▶ Request: Everything from the first line to the line containing "return np.stack([(u - CX)" is to be repeated exactly; nothing past it.

▶ Source data:
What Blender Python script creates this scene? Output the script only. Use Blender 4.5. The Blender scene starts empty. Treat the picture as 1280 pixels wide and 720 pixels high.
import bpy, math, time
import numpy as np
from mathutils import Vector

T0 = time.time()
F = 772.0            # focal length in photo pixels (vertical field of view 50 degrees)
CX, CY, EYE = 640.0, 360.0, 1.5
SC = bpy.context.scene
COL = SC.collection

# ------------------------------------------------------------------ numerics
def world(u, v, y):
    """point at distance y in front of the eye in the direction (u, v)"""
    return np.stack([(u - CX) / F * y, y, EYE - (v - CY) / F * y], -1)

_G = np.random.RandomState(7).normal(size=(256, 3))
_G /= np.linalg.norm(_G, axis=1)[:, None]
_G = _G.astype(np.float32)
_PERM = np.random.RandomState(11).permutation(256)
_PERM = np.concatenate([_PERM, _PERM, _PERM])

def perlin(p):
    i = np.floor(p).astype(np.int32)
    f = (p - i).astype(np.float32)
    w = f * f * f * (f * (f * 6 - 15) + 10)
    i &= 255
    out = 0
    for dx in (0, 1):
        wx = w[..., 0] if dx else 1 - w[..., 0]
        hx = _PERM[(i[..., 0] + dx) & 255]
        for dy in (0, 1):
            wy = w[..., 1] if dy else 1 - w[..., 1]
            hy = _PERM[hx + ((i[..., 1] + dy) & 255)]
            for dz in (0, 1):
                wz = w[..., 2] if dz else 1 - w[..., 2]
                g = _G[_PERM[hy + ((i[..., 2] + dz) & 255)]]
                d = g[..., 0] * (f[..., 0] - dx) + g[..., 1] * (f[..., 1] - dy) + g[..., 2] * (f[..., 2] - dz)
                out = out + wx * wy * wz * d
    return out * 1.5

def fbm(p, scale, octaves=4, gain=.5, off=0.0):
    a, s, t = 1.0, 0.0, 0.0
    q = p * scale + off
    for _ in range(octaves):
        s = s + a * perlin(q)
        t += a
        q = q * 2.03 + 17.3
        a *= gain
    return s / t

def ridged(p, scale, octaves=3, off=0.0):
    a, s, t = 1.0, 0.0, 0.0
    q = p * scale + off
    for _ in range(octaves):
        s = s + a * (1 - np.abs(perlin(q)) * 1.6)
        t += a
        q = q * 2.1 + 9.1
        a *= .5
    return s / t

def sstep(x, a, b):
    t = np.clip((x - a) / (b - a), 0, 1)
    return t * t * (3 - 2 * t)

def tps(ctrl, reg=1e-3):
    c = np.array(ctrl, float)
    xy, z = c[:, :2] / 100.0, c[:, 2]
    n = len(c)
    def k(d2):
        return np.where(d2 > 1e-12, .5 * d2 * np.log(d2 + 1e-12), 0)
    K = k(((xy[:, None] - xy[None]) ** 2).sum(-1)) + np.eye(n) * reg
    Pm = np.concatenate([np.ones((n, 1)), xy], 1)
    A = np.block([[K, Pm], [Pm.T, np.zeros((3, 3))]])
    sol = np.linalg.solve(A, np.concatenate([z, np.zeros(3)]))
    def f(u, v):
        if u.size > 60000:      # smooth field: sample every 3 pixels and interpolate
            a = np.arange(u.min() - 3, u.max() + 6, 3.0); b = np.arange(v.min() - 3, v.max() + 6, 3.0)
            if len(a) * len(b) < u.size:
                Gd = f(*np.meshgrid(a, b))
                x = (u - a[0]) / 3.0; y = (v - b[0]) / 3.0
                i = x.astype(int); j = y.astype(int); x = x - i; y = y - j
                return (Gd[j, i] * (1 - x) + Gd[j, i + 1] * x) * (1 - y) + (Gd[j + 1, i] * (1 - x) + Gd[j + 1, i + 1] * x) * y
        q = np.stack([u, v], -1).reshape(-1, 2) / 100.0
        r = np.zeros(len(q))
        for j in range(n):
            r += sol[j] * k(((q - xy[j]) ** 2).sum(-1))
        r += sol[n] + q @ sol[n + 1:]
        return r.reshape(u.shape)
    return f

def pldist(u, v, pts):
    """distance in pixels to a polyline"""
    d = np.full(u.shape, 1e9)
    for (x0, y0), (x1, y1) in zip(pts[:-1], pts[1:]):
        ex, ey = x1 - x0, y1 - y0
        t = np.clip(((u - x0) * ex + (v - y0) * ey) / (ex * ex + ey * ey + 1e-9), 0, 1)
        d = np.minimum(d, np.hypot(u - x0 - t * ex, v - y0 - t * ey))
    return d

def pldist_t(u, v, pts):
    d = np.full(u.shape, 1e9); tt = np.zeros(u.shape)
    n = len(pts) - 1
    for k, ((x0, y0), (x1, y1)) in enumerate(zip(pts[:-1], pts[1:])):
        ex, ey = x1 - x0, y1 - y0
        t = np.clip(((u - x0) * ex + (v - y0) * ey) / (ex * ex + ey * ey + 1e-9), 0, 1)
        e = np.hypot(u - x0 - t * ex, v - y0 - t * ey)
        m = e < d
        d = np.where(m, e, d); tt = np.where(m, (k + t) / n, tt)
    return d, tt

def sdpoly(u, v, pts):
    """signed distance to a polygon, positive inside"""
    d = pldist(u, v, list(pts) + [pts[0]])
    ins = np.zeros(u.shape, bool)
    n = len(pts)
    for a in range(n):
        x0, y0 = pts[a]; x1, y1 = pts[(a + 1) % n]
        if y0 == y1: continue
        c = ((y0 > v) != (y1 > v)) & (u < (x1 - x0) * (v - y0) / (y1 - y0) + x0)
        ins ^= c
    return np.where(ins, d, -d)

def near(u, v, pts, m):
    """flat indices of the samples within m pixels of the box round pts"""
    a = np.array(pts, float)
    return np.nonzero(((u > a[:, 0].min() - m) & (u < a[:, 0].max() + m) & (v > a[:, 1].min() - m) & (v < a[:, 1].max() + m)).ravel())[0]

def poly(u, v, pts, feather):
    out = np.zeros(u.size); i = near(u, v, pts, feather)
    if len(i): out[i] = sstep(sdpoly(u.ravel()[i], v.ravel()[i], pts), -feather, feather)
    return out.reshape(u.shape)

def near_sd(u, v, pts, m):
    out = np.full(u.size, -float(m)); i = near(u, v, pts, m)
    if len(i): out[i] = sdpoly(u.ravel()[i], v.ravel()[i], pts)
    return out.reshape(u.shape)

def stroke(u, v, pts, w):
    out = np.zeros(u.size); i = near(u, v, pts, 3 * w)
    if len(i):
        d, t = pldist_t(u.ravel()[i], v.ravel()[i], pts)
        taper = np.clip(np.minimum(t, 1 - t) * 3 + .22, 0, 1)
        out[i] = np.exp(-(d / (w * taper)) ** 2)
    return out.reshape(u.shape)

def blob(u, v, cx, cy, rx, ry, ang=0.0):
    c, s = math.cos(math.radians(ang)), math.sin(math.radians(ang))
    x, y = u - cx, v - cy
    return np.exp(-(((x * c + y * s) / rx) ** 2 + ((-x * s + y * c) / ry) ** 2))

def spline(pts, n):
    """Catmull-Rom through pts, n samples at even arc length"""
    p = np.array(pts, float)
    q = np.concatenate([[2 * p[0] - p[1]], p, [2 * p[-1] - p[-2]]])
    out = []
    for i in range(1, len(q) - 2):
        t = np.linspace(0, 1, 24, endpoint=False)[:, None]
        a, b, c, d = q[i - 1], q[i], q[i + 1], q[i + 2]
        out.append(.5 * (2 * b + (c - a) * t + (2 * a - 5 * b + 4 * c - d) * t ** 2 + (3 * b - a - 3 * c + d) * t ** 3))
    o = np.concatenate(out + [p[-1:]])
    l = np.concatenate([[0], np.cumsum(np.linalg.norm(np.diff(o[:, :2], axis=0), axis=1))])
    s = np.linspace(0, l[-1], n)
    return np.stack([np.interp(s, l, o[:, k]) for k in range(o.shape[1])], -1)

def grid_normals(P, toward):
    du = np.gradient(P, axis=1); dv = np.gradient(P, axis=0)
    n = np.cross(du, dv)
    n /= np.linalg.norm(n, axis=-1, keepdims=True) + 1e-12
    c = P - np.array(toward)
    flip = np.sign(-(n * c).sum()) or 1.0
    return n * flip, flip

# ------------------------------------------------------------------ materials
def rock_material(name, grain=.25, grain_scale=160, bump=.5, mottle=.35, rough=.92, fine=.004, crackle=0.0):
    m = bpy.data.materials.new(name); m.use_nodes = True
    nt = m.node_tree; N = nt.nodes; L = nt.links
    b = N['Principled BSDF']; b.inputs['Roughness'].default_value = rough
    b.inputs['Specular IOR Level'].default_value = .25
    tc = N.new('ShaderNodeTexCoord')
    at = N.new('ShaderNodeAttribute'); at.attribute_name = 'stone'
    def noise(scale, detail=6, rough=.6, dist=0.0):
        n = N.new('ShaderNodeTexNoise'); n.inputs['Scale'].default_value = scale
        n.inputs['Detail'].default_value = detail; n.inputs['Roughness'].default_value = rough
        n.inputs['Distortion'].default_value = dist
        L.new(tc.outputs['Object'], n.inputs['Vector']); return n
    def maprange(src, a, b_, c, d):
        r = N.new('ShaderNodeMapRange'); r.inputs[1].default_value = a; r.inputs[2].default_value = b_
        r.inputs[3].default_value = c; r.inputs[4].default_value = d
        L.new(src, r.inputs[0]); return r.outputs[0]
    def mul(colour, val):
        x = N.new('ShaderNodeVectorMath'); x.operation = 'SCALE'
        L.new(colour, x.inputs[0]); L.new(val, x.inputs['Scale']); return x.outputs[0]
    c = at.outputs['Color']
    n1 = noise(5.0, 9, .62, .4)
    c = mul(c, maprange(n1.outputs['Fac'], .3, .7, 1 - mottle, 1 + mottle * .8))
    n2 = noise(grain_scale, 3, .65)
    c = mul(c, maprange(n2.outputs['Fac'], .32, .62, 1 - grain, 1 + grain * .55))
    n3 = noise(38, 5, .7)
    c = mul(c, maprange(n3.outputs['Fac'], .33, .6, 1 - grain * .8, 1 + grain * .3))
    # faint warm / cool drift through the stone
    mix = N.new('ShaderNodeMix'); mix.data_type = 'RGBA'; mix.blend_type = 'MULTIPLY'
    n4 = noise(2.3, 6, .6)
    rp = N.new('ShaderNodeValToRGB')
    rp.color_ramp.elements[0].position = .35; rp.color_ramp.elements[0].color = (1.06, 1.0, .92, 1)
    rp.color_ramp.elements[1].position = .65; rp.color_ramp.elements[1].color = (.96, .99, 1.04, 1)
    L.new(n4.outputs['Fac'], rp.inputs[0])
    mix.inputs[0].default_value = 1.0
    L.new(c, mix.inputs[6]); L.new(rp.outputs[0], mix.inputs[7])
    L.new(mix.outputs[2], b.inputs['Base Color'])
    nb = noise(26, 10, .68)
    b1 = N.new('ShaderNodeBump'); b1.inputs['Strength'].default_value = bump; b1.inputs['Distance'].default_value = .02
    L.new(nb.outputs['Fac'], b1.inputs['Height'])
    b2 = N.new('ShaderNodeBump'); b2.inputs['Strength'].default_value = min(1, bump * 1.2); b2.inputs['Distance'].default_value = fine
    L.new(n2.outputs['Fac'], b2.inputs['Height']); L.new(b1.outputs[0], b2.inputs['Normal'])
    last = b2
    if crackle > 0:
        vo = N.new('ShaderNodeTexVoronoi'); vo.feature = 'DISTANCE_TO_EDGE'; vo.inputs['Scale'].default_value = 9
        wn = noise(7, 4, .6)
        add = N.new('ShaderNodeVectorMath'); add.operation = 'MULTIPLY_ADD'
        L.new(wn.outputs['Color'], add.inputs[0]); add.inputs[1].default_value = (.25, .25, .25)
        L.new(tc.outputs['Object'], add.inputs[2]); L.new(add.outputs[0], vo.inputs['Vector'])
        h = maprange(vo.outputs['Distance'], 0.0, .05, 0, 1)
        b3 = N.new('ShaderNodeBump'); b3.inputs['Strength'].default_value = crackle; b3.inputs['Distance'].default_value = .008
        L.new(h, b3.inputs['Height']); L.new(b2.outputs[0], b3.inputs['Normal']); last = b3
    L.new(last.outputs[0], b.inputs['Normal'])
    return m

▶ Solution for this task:
What Blender Python script creates this scene? Output the script only. Use Blender 4.5. The Blender scene starts empty. Treat the picture as 1280 pixels wide and 720 pixels high.
import bpy, math, time
import numpy as np
from mathutils import Vector

T0 = time.time()
F = 772.0            # focal length in photo pixels (vertical field of view 50 degrees)
CX, CY, EYE = 640.0, 360.0, 1.5
SC = bpy.context.scene
COL = SC.collection

# ------------------------------------------------------------------ numerics
def world(u, v, y):
    """point at distance y in front of the eye in the direction (u, v)"""
    return np.stack([(u - CX) / F * y, y, EYE - (v - CY) / F * y], -1)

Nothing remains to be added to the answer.